President Joe Biden put Harris in charge of affairs concerning the U.S.-Mexico border in March. The following month, the U.S. recorded more than 178,000 migrants trying to enter the country — a historic increase in migration from Guatemala, Honduras, and El Salvador, Bloomberg reports. But Central America has long been impacted by poverty and other forms of violence amid political instability, which the U.S. has fueled when supporting and assisting oppressive far-right regimes and coups d'état in the region. 

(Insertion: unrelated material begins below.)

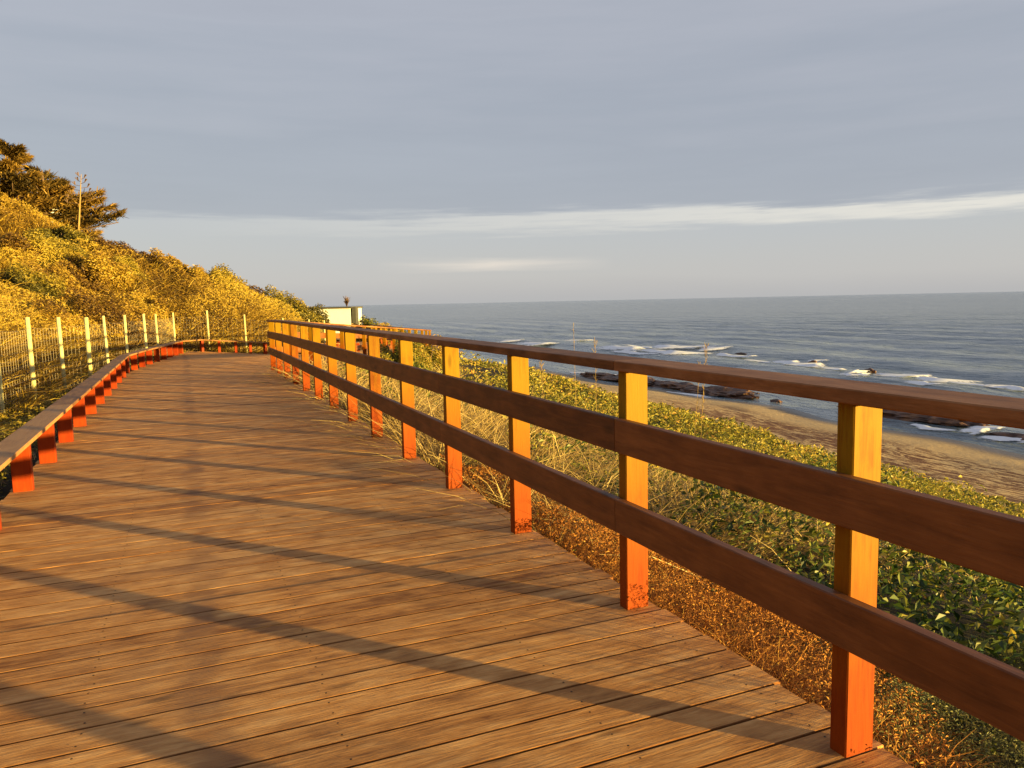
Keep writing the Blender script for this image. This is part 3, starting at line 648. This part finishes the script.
rs_ = random.Random(5)
spots = [(20, 24), (52, 26), (96, 29), (130, 31), (12, 29), (140, 35), (70, 33), (168, 34), (196, 33), (222, 34), (30, 20), (110, 34), (182, 38), (236, 37), (8, 34), (44, 30), (150, 27), (84, 23), (206, 37), (120, 25), (228, 40), (255, 40)]
for k, (px, t_) in enumerate(spots):
    x, y = at(px, t_); g = float(zt(x, y)); rx = rs_.uniform(.75, 1.5); hgt = rs_.uniform(.7, 1.25)
    if k % 3: shrub('golden_shrub', x, y, rx, rx, g + hgt, M['scrub'], 'rounded golden shrub among the dry scrub of the slope', group='golden shrubs on the slope', seed=20 + k)
    else: shrub('olive_shrub', x, y, rx, rx, g + hgt * .9, M['bush'], 'olive green shrub among the golden scrub of the slope', group='olive shrubs on the slope', seed=20 + k)

def conifer(x, y, ztop, Wd, label, seed, n=15000, lean=0.):
    rs = np.random.default_rng(seed); z = float(zt(x, y)) - .3; H_ = ztop - z
    e = empty('pine_tree', (x, y, z)); tag(e, label, 'tree')
    m_ = MB(); m_.tube([(0, 0, 0), (lean * .4, 0, H_ * .5), (lean, 0, H_ * .97)], [.2, .13, .03], 7)
    tips = []
    nb = 20
    for k in range(nb):
        f = .1 + .88 * k / nb; a = rs.uniform(0, 2 * math.pi); L_ = Wd * (1.05 - f) ** .75 * rs.uniform(.5, 1.3)
        b0 = np.array([lean * f, 0, H_ * f]); rise = rs.uniform(.0, .22)
        b1 = b0 + np.array([math.cos(a) * L_, math.sin(a) * L_, L_ * rise])
        m_.tube([b0, lerp(b0, b1, .5) - np.array([0, 0, .05 * L_]), b1], [.05, .035, .012], 4)
        nf = int(n / nb); t_ = .12 + .92 * rs.random(nf) ** .75; sp = L_ * .17 * (1.2 - t_)
        ctr = b0 + (b1 - b0) * t_[:, None]
        sidev = np.array([-math.sin(a), math.cos(a), 0]); off = sidev * (rs.normal(size=nf) * sp)[:, None] * 1.5
        off[:, 2] += rs.normal(size=nf) * .06 * L_ ** .5 * (1.3 - t_) + .12 * L_ * t_ ** 3
        tips.append(ctr + off)
    P = np.concatenate(tips); nn = len(P)
    out_ = P.copy(); out_[:, 2] = 0; out_ = unit(out_ - np.array([lean * .5, 0, 0])); ln = out_ * .9 + rs.normal(size=(nn, 3)) * .45; ln[:, 2] += .35
    V, idx = blades(P, rs.uniform(.16, .38, nn), rs.uniform(.05, .09, nn), ln, .1, 2)
    tn = np.clip(rs.normal(.5, .2, nn) + .3 * np.sin(P[:, 2] * 3.1 + seed), 0, 1)[idx]
    link('trunk', m_.mesh('trunk', True), M['bark'], e)
    quads('crown', V, tn, M['pine'], parent=e); return e
conifer(*at(27, 37), 9.2, 3.1, 'tallest dark golden conifer at the top of the slope, at the left edge', 5, 22000)
conifer(*at(-22, 36), 9.03, 3.2, 'conifer cut by the left edge of the picture', 6, 15000)
conifer(*at(58, 38), 8.29, 3.0, 'middle conifer of the group, lower than the one at its left', 8, 14000)
conifer(*at(88, 39), 7.02, 1.7, 'lowest conifer at the right end of the group, behind the flower stalk', 9, 10000)
# agave flower stalk
x, y = at(87, 34.5); zb = float(zt(x, y)); ag = empty('agave_plant', (x, y, zb)); tag(ag, 'dead agave with one thin tall flower stalk against the sky', 'agave')
H_ = 7.36 - zb; m_ = MB(); m_.tube([(0, 0, 0), (.2, 0, H_ * .5), (.4, 0, H_)], [.05, .035, .012], 6); m_.build('stalk', M['straw'], None).parent = ag
m_ = MB()
for k in range(13):
    h = H_ * (.60 + .39 * k / 13); s_ = 1 if k % 2 else -1; L_ = .45 * (1.15 - (k / 13)) ; a = random.uniform(-.5, .5)
    p0 = np.array([.4 * h / H_, 0, h]); p1 = p0 + np.array([s_ * L_ * math.cos(a), L_ * math.sin(a), .05]); p2 = p1 + np.array([s_ * .12, 0, .14])
    m_.tube([p0, p1, p2], [.012, .012, .022], 5)
    m_.tube([p1 + np.array([0, 0, 0]), p1 + np.array([s_ * .05, .05, .16])], [.018, .035], 5)
m_.build('flower_branch', M['bark'], None).parent = ag
m_ = MB()
for k in range(16):
    a = 2 * math.pi * k / 16; bi = len(m_.v); L_ = 1.0
    for t_ in (0, .5, 1):
        wv = .09 * (1 - t_ ** 2) + .004; c = np.array([math.cos(a), math.sin(a), 0]) * L_ * t_ ** 1.1 * .8 + np.array([0, 0, .75 * t_ * (1.2 - .6 * t_)]); sd2 = np.array([-math.sin(a), math.cos(a), 0])
        m_.v += [tuple(c - sd2 * wv), tuple(c + np.array([0, 0, -.04])), tuple(c + sd2 * wv)]
    for r_ in (0, 3):
        for q in (0, 1): m_.f.append((bi + r_ + q, bi + r_ + q + 1, bi + r_ + q + 4, bi + r_ + q + 3)); m_.uv.append([(0, 0)] * 4); m_.t.append(.5)
m_.build('leaf_rosette', M['bush'], None).parent = ag

# ------------------------------------------------------------------ buildings
def boxm(m_, x0, x1, y0, y1, z0, z1):
    m_.prism((x0, (y0 + y1) / 2, 0), (x1, (y0 + y1) / 2, 0), (0, 1, 0), (0, 0, 1), [(-(y1 - y0) / 2, z0), (-(y1 - y0) / 2, z1), ((y1 - y0) / 2, z1), ((y1 - y0) / 2, z0)][::1])
bx, by = at(352.5, 66)
bz = -2.6
bl = empty('flat_roofed_building', (bx, by, bz), R(0)); tag(bl, 'white flat roofed building half hidden by shrubs where the land meets the sea', 'building')
m_ = MB(); boxm(m_, -7, 0, 0, 5, 0, 3.75); o = m_.build('wall', M['white'], None); o.parent = bl; wall_ = o
m_ = MB(); boxm(m_, -7.15, .12, -.12, 5.12, 3.753, 3.9); o = m_.build('roof_slab', M['grey'], None); o.parent = bl
m_ = MB(); boxm(m_, .13, .45, .1, 1.2, 0, 3.85); o = m_.build('corner_pillar', M['grey'], None); o.parent = bl
m_ = MB(); boxm(m_, .004, .03, 1.5, 3.2, 1.1, 2.5); o = m_.build('window', M['glass'], None); o.parent = wall_
x, y = at(349.5, 67.5); e = empty('roof_plant', (x, y, bz + 3.9)); tag(e, 'small dry spiky plant standing on the flat white roof', 'plant')
m_ = MB()
for k in range(40):
    a = random.uniform(0, 6.28); r_ = random.uniform(.05, .4); hgt = random.uniform(.35, .95)
    m_.tube([(0, 0, 0), (r_ * .4 * math.cos(a), r_ * .4 * math.sin(a), hgt * .6), (r_ * math.cos(a), r_ * math.sin(a), hgt)], [.03, .03, .012], 4)
m_.build('leaf_blades', M['bark'], None).parent = e
hx, hy = at(30, 45); hz = float(zt(hx, hy))
hs_ = empty('small_white_house', (hx, hy, hz)); tag(hs_, 'small white house barely seen through the conifers', 'house')
m_ = MB(); boxm(m_, -1.2, 1.2, 0, 4, -1, 1.9); wall_ = m_.build('wall', M['white'], None); wall_.parent = hs_
m_ = MB(); m_.prism((-1.35, 2, 1.902), (1.35, 2, 1.902), (0, 1, 0), (0, 0, 1), [(-2.3, 0), (0, .7), (2.3, 0)]); m_.build('roof', M['roof'], None).parent = hs_
m_ = MB(); boxm(m_, -.3, .5, -.025, -.004, .6, 1.5); m_.build('window', M['glass'], None).parent = wall_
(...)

Immigration rights advocates were critical of Harris's stance, which some said sounded like a continuation of former President Donald Trump's anti-immigration rhetoric and positions — particularly language like "securing the border." The Asylum Seeker Advocacy Project, a non-profit that works with asylum seekers addressed the vice president in a tweet, writing, "seeking asylum is legal. Turning back asylum seekers is illegal, dangerous, & oftentimes sends them back to their deaths. Seeking asylum is a right under US and international law." 
As for Ocasio-Cortez, she had a few suggestions for the Biden administration: "It would be helpful if the US would finally acknowledge its contributions to destabilization and regime change in the region," she said. "Doing so can help us change US foreign policy, trade policy, climate policy, & carceral border policy to address causes of mass displacement & migration."